The other day a story caught my eye, “Cursive Reading Is a Superpower”. It went on to say, “The National Archives needs help from people with a special set of skills–reading cursive. The archival bureau is seeking volunteer citizen archivists to help them classify and/or transcribe more than 200 years-worth of hand-written historical documents. Most of these are from the Revolutionary War-era, known for looped and flowing penmanship and range from Revolutionary War pension records to the field notes of Charles Mason of the Mason-Dixon Line, to immigration documents from the 1890s, to Japanese evacuation records from the’40s, to the 1950 Census.

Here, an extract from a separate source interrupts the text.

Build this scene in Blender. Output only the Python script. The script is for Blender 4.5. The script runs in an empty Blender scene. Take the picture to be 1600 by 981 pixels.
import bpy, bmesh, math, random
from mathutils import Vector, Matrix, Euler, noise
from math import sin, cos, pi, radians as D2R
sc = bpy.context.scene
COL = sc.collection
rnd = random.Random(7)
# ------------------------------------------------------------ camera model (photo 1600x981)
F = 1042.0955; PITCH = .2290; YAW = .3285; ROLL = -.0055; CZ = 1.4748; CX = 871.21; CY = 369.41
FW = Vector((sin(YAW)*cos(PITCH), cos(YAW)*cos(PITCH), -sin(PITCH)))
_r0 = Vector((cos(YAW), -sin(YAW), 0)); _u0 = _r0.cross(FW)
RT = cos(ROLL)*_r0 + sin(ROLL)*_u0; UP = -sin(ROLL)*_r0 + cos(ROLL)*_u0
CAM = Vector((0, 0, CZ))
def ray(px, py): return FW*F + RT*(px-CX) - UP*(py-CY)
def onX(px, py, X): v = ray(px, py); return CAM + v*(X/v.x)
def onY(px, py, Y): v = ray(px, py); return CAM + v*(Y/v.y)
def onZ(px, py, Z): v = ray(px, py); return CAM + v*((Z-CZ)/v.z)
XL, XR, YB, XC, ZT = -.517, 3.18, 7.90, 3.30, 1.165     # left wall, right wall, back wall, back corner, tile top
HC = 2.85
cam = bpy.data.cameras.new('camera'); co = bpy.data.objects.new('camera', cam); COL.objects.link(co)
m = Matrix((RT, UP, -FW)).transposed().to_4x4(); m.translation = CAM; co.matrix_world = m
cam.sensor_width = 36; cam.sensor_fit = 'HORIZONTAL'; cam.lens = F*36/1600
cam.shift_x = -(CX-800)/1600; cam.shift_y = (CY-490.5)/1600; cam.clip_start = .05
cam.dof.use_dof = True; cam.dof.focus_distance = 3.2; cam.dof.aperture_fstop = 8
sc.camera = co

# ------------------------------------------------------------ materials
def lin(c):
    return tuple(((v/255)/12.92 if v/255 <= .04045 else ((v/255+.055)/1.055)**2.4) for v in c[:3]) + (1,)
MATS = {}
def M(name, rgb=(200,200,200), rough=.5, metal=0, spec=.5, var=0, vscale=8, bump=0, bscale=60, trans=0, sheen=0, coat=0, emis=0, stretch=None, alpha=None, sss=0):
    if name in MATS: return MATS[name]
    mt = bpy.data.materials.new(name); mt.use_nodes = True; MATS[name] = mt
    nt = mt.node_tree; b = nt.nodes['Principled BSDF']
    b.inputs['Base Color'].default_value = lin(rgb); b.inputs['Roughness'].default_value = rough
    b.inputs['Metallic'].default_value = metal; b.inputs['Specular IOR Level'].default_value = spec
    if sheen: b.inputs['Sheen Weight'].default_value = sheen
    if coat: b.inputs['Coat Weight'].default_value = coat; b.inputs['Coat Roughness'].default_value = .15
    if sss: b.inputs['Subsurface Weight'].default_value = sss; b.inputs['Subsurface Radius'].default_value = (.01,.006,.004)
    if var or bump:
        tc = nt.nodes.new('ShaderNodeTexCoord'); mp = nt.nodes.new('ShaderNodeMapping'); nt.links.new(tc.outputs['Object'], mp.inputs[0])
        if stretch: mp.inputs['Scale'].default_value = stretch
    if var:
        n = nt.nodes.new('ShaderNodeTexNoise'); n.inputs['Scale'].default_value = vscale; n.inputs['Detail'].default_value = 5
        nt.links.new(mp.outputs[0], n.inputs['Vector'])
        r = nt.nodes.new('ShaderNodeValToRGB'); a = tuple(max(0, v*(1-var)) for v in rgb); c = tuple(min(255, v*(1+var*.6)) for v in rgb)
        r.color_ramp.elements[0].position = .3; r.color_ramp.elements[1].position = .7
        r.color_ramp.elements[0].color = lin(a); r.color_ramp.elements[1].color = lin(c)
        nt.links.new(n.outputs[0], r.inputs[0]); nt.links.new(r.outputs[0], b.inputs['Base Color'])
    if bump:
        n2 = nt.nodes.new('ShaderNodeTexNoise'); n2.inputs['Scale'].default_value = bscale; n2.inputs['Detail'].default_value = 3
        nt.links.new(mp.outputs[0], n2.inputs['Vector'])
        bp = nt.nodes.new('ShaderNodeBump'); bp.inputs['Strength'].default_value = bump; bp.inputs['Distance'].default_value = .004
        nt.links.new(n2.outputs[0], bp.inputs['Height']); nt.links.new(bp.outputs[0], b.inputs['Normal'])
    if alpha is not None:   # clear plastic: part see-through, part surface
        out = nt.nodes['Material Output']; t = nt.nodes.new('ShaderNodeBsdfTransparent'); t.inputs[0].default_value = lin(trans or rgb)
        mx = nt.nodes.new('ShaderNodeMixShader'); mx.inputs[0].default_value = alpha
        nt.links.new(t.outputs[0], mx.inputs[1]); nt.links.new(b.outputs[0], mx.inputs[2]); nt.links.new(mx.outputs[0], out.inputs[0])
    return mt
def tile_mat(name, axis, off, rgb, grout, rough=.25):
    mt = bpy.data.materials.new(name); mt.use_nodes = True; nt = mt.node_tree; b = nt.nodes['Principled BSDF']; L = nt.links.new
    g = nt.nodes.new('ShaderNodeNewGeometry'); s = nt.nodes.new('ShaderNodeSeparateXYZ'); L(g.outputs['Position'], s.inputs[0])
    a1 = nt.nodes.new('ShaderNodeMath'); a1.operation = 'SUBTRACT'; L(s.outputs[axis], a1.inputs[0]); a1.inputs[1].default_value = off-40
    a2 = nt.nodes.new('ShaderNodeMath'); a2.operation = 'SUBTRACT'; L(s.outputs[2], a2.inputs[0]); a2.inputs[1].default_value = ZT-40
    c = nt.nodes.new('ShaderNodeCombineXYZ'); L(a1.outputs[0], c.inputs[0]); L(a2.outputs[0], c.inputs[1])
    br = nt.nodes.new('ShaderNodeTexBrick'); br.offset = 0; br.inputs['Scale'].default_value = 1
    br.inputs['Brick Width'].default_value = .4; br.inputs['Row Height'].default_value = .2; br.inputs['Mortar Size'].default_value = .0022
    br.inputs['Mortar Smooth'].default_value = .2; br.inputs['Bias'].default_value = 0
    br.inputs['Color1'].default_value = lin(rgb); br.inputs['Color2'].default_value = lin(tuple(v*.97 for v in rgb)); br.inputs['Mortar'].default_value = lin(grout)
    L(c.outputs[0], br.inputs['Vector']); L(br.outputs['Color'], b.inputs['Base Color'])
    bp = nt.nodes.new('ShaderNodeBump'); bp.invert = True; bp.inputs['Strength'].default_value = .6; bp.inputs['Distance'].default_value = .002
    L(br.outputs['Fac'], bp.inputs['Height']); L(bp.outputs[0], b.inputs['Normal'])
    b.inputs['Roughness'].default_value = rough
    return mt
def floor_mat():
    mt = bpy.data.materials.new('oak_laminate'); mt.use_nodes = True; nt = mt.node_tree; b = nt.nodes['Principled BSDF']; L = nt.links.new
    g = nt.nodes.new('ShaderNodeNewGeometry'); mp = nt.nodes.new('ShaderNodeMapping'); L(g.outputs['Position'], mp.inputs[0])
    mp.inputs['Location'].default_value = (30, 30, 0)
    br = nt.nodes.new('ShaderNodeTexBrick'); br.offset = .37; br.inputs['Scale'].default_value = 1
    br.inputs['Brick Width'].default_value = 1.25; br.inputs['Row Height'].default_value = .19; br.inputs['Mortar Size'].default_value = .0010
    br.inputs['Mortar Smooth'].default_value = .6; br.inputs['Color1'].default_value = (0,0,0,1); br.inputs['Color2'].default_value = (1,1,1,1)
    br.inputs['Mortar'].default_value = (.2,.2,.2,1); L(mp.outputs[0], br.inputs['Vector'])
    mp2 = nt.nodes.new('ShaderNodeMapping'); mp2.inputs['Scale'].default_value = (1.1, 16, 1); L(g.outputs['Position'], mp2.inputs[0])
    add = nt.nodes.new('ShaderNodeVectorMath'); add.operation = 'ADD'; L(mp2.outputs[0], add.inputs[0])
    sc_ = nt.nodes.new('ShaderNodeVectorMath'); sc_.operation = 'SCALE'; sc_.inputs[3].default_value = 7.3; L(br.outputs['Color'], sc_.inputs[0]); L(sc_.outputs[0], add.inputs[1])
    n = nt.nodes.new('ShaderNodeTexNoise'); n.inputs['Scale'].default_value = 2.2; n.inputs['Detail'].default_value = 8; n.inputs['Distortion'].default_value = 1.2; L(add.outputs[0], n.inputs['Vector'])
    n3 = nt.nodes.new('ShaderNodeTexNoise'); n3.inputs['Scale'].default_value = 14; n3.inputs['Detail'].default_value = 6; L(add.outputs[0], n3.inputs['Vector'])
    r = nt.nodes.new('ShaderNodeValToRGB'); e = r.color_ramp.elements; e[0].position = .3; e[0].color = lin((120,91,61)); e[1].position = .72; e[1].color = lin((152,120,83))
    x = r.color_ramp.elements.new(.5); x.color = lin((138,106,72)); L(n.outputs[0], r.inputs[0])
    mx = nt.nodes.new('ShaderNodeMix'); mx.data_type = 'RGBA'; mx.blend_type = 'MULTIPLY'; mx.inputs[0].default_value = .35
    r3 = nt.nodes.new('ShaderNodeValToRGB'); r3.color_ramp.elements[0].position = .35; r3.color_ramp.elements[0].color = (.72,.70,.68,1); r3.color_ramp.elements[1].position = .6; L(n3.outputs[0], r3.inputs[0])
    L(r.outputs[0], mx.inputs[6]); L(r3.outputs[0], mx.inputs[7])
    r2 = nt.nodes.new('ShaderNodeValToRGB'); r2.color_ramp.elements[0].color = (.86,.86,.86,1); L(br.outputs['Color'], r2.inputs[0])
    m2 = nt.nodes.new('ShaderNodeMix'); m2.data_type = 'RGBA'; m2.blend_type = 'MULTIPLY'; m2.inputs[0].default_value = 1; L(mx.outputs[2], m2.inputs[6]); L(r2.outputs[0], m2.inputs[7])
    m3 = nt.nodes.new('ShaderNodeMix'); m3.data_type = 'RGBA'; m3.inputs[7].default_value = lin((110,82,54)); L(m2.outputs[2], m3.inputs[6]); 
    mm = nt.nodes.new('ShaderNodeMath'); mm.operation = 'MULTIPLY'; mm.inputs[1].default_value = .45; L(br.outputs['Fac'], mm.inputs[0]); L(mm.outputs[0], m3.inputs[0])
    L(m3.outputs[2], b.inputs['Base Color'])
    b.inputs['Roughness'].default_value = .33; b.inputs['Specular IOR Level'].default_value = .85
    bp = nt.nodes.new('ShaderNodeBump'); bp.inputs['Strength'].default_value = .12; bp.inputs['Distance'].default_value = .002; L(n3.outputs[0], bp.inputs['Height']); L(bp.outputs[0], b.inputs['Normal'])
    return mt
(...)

“Reading cursive is a superpower,” said Suzanne Isaacs, a community manager with the National Archives Catalog in Washington D.C. who coordinates more than 5,000 Citizen Archivists helping the Archive read and transcribe the records.

“We create missions where we ask volunteers to help us transcribe or tag records in our catalog,” Isaacs said. To volunteer, all that’s required is to sign up online and then launch in. “There’s no application,” she said. “You just pick a record that hasn’t been done and read the instructions. It’s easy to do for a half hour a day or a week.”

Handwriting was considered a necessary skill until the 1990s when many people shifted to e-mail and then in the 2000s to texting.

The article went on to say, “by 2010, the Common Core teaching standards emphasized keyboard skills (once taught as “typewriting”) and no longer required handwriting on the presumption that most of the writing students would do would be on computers. That led to a pushback. Today only 14 states require that cursive handwriting be taught, including California which changed its scholastic requirement in  2023. The New York State Board of Education does not require cursive writing to be taught, however local boards of education can decide for themselves.”

I remember well under the instruction of Miss Geffers and Mrs. Larson sitting at my desks in Washington School practicing my penmanship. I recall trying to copy the letters on those cards that hung above the blackboard. Although never as beautiful as my Mother’s script, I was proud of my handwriting. Forty years of taking notes ruined that. I can hardly read my own handwriting these days.

Scientists say that writing in cursive is good for the brain, because each movement requires thought and concentration. It is both artistic and thought-provoking. But I have to disagree that texting is mindless and lazy. It takes some creativity to come up with all those acronyms that I can never figure out and seem so stupid until someone tells me what the letters stand for.

Still, as with the demise of newspapers, the inability to read and write cursive will lead to a historical tragedy as decades of photos and stories and more will not only be lost to the public, but also our history.